The Royal Institute of Chartered Surveyors has reported greater optimism amongst estate agents as buyer enquiries have increased.
Meanwhile Rightmove has reported that average asking prices for new homes rose by 2.8% month-on-month in the four weeks to January 10 – the biggest increase for any month since 2015 – after a 1.8% fall in the previous four weeks.
Does this mean the property market is bouncing back and prices are about to surge higher?
As much as I would love to say that this is the case, the reality is that the more likely reason for the bounce is pent-up demand being released after the shambolic run up to the Budget.
As you may recall, between the end of August and November 26th, a day wouldn’t go by without someone mentioning a punitive mansion tax or some other disaster that would befall the UK property market. In years to come, I’m sure that it will be used as an object lesson in how not to handle a major announcement.
Anyway, the catastrophising proved to be wrong and people are now trying to get on with their lives. However, this is unlikely to lead to a surge in prices and as Rightmove notes asking prices are basically back to where they were last summer just before the Budget buffoonery started.
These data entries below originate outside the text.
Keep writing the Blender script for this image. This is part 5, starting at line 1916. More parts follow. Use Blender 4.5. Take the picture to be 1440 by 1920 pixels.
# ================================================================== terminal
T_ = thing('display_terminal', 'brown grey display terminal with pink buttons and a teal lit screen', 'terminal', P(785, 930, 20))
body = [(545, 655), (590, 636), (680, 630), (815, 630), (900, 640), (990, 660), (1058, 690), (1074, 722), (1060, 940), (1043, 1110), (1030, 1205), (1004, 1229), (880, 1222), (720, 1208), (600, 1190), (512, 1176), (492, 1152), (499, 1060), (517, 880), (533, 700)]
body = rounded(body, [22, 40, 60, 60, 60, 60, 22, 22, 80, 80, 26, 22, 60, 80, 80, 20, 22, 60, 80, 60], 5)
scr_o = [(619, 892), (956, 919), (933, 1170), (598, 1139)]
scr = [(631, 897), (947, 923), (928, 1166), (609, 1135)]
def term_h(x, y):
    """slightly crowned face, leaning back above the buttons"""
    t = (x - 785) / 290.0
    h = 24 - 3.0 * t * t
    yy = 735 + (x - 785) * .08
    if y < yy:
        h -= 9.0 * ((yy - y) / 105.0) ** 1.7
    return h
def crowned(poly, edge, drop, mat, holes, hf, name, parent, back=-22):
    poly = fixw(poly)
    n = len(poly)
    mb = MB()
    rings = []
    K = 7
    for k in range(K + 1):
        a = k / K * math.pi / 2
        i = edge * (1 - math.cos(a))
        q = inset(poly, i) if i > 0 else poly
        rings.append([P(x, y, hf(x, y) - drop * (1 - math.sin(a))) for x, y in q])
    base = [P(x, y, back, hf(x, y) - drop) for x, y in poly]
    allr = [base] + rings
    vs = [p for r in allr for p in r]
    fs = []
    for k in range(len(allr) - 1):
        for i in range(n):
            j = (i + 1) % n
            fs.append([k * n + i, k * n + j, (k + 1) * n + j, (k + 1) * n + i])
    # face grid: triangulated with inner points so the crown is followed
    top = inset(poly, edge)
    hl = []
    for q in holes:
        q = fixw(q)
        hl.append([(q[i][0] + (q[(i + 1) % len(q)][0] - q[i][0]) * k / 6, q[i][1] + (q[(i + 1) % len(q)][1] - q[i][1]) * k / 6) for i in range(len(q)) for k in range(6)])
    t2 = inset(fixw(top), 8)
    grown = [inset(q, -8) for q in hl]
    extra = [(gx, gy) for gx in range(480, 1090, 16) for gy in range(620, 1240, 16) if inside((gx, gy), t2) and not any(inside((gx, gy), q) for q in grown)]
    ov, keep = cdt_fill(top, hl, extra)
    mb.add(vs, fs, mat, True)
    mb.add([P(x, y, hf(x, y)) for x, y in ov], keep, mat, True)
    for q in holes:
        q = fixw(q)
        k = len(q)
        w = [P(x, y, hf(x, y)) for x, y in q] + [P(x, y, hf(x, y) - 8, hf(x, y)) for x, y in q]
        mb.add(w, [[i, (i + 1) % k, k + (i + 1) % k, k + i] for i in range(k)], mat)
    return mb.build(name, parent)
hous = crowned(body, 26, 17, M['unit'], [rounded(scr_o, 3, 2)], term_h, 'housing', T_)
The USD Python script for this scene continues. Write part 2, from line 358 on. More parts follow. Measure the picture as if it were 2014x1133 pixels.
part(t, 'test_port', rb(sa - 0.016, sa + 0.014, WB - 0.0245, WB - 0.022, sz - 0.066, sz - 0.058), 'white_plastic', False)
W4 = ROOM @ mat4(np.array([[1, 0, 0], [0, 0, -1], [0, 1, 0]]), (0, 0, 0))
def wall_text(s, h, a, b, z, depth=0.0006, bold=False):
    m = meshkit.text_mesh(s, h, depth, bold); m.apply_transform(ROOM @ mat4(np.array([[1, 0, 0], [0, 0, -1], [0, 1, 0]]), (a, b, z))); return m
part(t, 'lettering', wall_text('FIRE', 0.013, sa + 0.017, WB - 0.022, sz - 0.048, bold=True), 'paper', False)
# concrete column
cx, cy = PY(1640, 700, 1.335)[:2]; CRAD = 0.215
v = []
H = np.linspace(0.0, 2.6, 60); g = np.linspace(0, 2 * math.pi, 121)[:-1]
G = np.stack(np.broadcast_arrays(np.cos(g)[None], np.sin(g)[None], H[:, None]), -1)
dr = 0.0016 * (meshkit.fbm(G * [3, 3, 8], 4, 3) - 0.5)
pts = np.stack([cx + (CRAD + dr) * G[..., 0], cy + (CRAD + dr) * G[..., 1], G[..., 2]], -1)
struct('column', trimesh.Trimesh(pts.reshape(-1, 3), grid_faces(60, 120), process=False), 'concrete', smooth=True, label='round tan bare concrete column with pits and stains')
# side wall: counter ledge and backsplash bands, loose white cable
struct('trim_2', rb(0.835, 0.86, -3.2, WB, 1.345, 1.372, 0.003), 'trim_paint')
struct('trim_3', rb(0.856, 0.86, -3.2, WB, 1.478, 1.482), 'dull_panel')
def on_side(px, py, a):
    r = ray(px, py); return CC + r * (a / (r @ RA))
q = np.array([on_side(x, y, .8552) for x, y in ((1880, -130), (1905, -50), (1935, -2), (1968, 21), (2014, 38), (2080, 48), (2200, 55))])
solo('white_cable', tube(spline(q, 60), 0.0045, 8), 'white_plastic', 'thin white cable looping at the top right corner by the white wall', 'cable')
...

Also, the number of available homes for sale is at its highest for January since 2014.
Of course, these are national figures so not hugely helpful. You need to have a very clear understanding of what is happening in your target area, price range and the style of property you wish to buy otherwise you are going to make an expensive mistake.
In London, prices can vary dramatically within each street let alone different areas, so do you really think you can make an informed decision if you are relying on generic figures?